# Task:
Go through the listing and write out all of it exactly.

== Data lines ==

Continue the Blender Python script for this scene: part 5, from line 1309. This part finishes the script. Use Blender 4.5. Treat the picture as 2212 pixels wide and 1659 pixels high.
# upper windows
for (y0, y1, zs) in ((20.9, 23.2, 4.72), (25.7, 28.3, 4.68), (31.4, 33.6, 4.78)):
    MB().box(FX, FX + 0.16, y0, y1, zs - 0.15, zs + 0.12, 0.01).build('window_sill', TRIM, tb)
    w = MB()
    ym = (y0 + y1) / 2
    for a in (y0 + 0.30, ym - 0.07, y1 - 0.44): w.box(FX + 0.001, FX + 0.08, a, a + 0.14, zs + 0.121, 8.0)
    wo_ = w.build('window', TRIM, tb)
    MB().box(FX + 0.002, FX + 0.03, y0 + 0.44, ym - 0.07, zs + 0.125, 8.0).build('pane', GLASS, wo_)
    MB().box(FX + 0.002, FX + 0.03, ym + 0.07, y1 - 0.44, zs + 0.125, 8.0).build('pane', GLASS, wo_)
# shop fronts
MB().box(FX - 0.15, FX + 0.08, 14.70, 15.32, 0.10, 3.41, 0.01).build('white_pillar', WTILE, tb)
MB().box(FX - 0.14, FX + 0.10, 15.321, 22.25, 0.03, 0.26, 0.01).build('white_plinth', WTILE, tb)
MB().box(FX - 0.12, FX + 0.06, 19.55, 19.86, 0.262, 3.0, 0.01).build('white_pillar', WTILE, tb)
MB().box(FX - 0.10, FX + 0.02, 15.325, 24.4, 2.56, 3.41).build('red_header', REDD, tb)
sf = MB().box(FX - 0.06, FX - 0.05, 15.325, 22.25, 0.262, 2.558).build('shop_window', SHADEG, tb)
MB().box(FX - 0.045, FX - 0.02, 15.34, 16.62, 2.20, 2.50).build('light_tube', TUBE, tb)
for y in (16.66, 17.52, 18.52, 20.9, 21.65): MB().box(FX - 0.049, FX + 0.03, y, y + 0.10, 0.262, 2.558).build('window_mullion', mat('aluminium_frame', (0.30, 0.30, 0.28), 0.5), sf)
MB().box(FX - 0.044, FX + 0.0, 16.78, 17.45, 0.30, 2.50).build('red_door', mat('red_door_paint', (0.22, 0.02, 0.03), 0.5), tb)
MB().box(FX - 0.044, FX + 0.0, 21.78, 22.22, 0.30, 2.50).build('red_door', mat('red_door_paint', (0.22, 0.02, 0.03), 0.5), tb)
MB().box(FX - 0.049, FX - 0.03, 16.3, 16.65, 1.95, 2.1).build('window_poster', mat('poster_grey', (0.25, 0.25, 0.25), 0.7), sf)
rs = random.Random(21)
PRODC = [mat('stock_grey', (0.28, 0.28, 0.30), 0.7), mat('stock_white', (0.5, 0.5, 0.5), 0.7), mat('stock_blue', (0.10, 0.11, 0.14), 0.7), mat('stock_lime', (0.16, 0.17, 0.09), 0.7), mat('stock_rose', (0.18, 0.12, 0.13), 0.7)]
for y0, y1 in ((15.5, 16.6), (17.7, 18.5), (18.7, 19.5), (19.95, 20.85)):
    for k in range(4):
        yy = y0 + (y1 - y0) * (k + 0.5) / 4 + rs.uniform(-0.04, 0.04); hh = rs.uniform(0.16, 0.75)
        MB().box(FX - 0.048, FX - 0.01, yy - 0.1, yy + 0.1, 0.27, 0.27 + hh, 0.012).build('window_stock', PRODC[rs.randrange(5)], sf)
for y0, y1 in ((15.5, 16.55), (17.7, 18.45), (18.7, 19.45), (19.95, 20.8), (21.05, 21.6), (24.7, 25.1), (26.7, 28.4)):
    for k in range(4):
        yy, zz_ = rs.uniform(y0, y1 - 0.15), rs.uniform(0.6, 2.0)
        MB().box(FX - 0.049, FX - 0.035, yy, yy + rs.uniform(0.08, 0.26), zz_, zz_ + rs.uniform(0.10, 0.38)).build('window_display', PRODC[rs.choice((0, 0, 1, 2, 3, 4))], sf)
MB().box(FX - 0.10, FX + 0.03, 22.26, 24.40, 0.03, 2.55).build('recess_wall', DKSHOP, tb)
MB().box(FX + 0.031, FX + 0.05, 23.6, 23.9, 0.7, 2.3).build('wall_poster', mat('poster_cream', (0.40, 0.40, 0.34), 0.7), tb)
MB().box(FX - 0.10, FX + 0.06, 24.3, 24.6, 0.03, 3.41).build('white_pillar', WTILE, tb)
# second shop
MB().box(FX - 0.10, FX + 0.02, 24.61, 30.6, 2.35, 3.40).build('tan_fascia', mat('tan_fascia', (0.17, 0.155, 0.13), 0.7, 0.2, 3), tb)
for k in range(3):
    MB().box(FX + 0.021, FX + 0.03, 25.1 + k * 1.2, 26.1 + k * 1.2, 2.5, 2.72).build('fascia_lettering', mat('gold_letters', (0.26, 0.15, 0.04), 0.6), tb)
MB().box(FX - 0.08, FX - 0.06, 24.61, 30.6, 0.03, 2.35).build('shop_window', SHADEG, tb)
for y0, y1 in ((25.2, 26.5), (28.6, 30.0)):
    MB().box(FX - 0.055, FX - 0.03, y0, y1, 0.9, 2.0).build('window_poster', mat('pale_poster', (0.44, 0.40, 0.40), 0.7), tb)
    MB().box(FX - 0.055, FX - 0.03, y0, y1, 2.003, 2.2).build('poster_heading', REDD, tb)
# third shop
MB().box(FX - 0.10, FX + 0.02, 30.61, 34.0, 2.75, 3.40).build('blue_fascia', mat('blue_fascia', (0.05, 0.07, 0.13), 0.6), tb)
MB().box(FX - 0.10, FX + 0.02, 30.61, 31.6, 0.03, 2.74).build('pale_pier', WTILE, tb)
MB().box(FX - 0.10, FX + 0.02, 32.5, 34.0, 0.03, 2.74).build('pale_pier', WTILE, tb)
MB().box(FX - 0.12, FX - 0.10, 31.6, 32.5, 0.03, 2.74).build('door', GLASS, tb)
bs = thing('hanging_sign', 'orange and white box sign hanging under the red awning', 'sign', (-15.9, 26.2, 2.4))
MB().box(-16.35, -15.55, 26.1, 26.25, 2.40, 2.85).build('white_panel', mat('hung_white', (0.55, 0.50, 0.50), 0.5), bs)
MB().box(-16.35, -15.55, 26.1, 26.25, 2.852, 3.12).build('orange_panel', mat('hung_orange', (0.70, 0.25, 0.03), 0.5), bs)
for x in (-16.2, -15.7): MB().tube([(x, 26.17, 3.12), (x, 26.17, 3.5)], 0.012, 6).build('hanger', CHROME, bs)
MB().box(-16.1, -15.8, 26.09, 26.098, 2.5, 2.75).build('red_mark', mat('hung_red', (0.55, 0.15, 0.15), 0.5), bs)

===

# Reply to the task:
Continue the Blender Python script for this scene: part 5, from line 1309. This part finishes the script. Use Blender 4.5. Treat the picture as 2212 pixels wide and 1659 pixels high.
# upper windows
for (y0, y1, zs) in ((20.9, 23.2, 4.72), (25.7, 28.3, 4.68), (31.4, 33.6, 4.78)):
    MB().box(FX, FX + 0.16, y0, y1, zs - 0.15, zs + 0.12, 0.01).build('window_sill', TRIM, tb)
    w = MB()
    ym = (y0 + y1) / 2
    for a in (y0 + 0.30, ym - 0.07, y1 - 0.44): w.box(FX + 0.001, FX + 0.08, a, a + 0.14, zs + 0.121, 8.0)
    wo_ = w.build('window', TRIM, tb)
    MB().box(FX + 0.002, FX + 0.03, y0 + 0.44, ym - 0.07, zs + 0.125, 8.0).build('pane', GLASS, wo_)
    MB().box(FX + 0.002, FX + 0.03, ym + 0.07, y1 - 0.44, zs + 0.125, 8.0).build('pane', GLASS, wo_)
# shop fronts
MB().box(FX - 0.15, FX + 0.08, 14.70, 15.32, 0.10, 3.41, 0.01).build('white_pillar', WTILE, tb)
MB().box(FX - 0.14, FX + 0.10, 15.321, 22.25, 0.03, 0.26, 0.01).build('white_plinth', WTILE, tb)
MB().box(FX - 0.12, FX + 0.06, 19.55, 19.86, 0.262, 3.0, 0.01).build('white_pillar', WTILE, tb)
MB().box(FX - 0.10, FX + 0.02, 15.325, 24.4, 2.56, 3.41).build('red_header', REDD, tb)
sf = MB().box(FX - 0.06, FX - 0.05, 15.325, 22.25, 0.262, 2.558).build('shop_window', SHADEG, tb)
MB().box(FX - 0.045, FX - 0.02, 15.34, 16.62, 2.20, 2.50).build('light_tube', TUBE, tb)
for y in (16.66, 17.52, 18.52, 20.9, 21.65): MB().box(FX - 0.049, FX + 0.03, y, y + 0.10, 0.262, 2.558).build('window_mullion', mat('aluminium_frame', (0.30, 0.30, 0.28), 0.5), sf)
MB().box(FX - 0.044, FX + 0.0, 16.78, 17.45, 0.30, 2.50).build('red_door', mat('red_door_paint', (0.22, 0.02, 0.03), 0.5), tb)
MB().box(FX - 0.044, FX + 0.0, 21.78, 22.22, 0.30, 2.50).build('red_door', mat('red_door_paint', (0.22, 0.02, 0.03), 0.5), tb)
MB().box(FX - 0.049, FX - 0.03, 16.3, 16.65, 1.95, 2.1).build('window_poster', mat('poster_grey', (0.25, 0.25, 0.25), 0.7), sf)
rs = random.Random(21)
PRODC = [mat('stock_grey', (0.28, 0.28, 0.30), 0.7), mat('stock_white', (0.5, 0.5, 0.5), 0.7), mat('stock_blue', (0.10, 0.11, 0.14), 0.7), mat('stock_lime', (0.16, 0.17, 0.09), 0.7), mat('stock_rose', (0.18, 0.12, 0.13), 0.7)]
for y0, y1 in ((15.5, 16.6), (17.7, 18.5), (18.7, 19.5), (19.95, 20.85)):
    for k in range(4):
        yy = y0 + (y1 - y0) * (k + 0.5) / 4 + rs.uniform(-0.04, 0.04); hh = rs.uniform(0.16, 0.75)
        MB().box(FX - 0.048, FX - 0.01, yy - 0.1, yy + 0.1, 0.27, 0.27 + hh, 0.012).build('window_stock', PRODC[rs.randrange(5)], sf)
for y0, y1 in ((15.5, 16.55), (17.7, 18.45), (18.7, 19.45), (19.95, 20.8), (21.05, 21.6), (24.7, 25.1), (26.7, 28.4)):
    for k in range(4):
        yy, zz_ = rs.uniform(y0, y1 - 0.15), rs.uniform(0.6, 2.0)
        MB().box(FX - 0.049, FX - 0.035, yy, yy + rs.uniform(0.08, 0.26), zz_, zz_ + rs.uniform(0.10, 0.38)).build('window_display', PRODC[rs.choice((0, 0, 1, 2, 3, 4))], sf)
MB().box(FX - 0.10, FX + 0.03, 22.26, 24.40, 0.03, 2.55).build('recess_wall', DKSHOP, tb)
MB().box(FX + 0.031, FX + 0.05, 23.6, 23.9, 0.7, 2.3).build('wall_poster', mat('poster_cream', (0.40, 0.40, 0.34), 0.7), tb)
MB().box(FX - 0.10, FX + 0.06, 24.3, 24.6, 0.03, 3.41).build('white_pillar', WTILE, tb)
# second shop
MB().box(FX - 0.10, FX + 0.02, 24.61, 30.6, 2.35, 3.40).build('tan_fascia', mat('tan_fascia', (0.17, 0.155, 0.13), 0.7, 0.2, 3), tb)
for k in range(3):
    MB().box(FX + 0.021, FX + 0.03, 25.1 + k * 1.2, 26.1 + k * 1.2, 2.5, 2.72).build('fascia_lettering', mat('gold_letters', (0.26, 0.15, 0.04), 0.6), tb)
MB().box(FX - 0.08, FX - 0.06, 24.61, 30.6, 0.03, 2.35).build('shop_window', SHADEG, tb)
for y0, y1 in ((25.2, 26.5), (28.6, 30.0)):
    MB().box(FX - 0.055, FX - 0.03, y0, y1, 0.9, 2.0).build('window_poster', mat('pale_poster', (0.44, 0.40, 0.40), 0.7), tb)
    MB().box(FX - 0.055, FX - 0.03, y0, y1, 2.003, 2.2).build('poster_heading', REDD, tb)
# third shop
MB().box(FX - 0.10, FX + 0.02, 30.61, 34.0, 2.75, 3.40).build('blue_fascia', mat('blue_fascia', (0.05, 0.07, 0.13), 0.6), tb)
MB().box(FX - 0.10, FX + 0.02, 30.61, 31.6, 0.03, 2.74).build('pale_pier', WTILE, tb)
MB().box(FX - 0.10, FX + 0.02, 32.5, 34.0, 0.03, 2.74).build('pale_pier', WTILE, tb)
MB().box(FX - 0.12, FX - 0.10, 31.6, 32.5, 0.03, 2.74).build('door', GLASS, tb)
bs = thing('hanging_sign', 'orange and white box sign hanging under the red awning', 'sign', (-15.9, 26.2, 2.4))
MB().box(-16.35, -15.55, 26.1, 26.25, 2.40, 2.85).build('white_panel', mat('hung_white', (0.55, 0.50, 0.50), 0.5), bs)
MB().box(-16.35, -15.55, 26.1, 26.25, 2.852, 3.12).build('orange_panel', mat('hung_orange', (0.70, 0.25, 0.03), 0.5), bs)
for x in (-16.2, -15.7): MB().tube([(x, 26.17, 3.12), (x, 26.17, 3.5)], 0.012, 6).build('hanger', CHROME, bs)
MB().box(-16.1, -15.8, 26.09, 26.098, 2.5, 2.75).build('red_mark', mat('hung_red', (0.55, 0.15, 0.15), 0.5), bs)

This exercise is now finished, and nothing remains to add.